START Records shown
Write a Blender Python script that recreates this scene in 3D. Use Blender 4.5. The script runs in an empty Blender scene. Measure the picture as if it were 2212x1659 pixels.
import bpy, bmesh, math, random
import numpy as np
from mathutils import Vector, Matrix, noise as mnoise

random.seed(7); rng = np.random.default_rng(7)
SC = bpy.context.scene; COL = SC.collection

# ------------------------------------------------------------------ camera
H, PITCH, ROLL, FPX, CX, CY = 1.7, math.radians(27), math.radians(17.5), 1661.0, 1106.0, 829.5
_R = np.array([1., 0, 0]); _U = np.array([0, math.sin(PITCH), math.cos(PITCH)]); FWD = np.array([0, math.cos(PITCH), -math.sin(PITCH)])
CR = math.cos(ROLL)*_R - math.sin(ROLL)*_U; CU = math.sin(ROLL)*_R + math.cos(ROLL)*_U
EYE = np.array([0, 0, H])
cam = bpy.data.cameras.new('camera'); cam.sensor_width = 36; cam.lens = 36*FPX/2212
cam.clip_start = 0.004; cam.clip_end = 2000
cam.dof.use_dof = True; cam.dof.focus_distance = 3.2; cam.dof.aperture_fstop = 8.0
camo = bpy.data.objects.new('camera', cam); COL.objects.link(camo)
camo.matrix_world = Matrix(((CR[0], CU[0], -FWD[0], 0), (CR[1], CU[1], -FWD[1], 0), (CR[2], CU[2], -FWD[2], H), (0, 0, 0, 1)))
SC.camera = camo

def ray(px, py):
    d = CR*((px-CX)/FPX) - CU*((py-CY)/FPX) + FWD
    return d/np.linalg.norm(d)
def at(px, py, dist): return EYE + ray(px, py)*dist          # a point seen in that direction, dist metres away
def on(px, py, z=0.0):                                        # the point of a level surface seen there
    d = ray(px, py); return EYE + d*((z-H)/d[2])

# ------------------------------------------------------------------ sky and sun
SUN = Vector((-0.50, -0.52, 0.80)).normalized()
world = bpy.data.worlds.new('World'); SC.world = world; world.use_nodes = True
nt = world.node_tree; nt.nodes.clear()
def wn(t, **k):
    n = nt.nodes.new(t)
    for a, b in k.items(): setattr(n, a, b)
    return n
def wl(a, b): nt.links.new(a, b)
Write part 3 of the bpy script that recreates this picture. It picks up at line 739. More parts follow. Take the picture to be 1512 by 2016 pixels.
END Records shown
Given request>
Scan the records above, count the lines with "this" in them, and give only the number.

Exercise solution>
2